As we were in sequence for the first race, a windward/leeward, it was a question to be answered another time. We had a second-row start and it was a sign of things to come. Peter Harrison’s majestic Farr 115 ketch, Sojana, rated about the same as Rapture and was clearly the vessel by which we could gauge our success (or otherwise). Sojana nailed the start with pace and on time, and before I blinked, it seemed, was halfway up the track.

This, too, was a preview of the day’s coming attractions.

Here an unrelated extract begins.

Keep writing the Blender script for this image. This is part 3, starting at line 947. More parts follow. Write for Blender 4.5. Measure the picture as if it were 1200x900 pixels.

So I eased down onto the rail with my couple of dozen new friends and enjoyed myself. And by that, I mean, I thoroughly enjoyed myself. Upwind, in 20-plus-knots of breeze, Rapture tracked along at a good 10 to 11 knots, and once we rounded the top mark and hoisted the massive asymmetric, we trucked downwind knocking off 13s and 14s. There were plenty of fine sailors aboard, I did my little job efficiently, the breeze was great, the sun strong, and the temperatures in the mid-80s. Even the sandwiches were good. Back home, I knew, there were flurries in the forecast. I mean, what was there not to like?

The record will show that Rapture claimed no hardware in the 2008 Heineken Regatta–on corrected time, we were deep in all three races on my day aboard–and didn’t enjoy a single finish among the top three in her eight-boat class. But from my brief stint on the sensational 100-footer, I’d say everyone in the program had a grand old time at the event. The last time I saw Brook was during the prize-giving ceremony: he was downing a greenie and wearing a big, crooked smile.

So maybe Woody was right. And Rapture’s bound for the Sydney-Hobart Race, you say? Gee, it makes a fellow wonder. What would transpire if he made his way to Australia, and just happened to show up on the dock?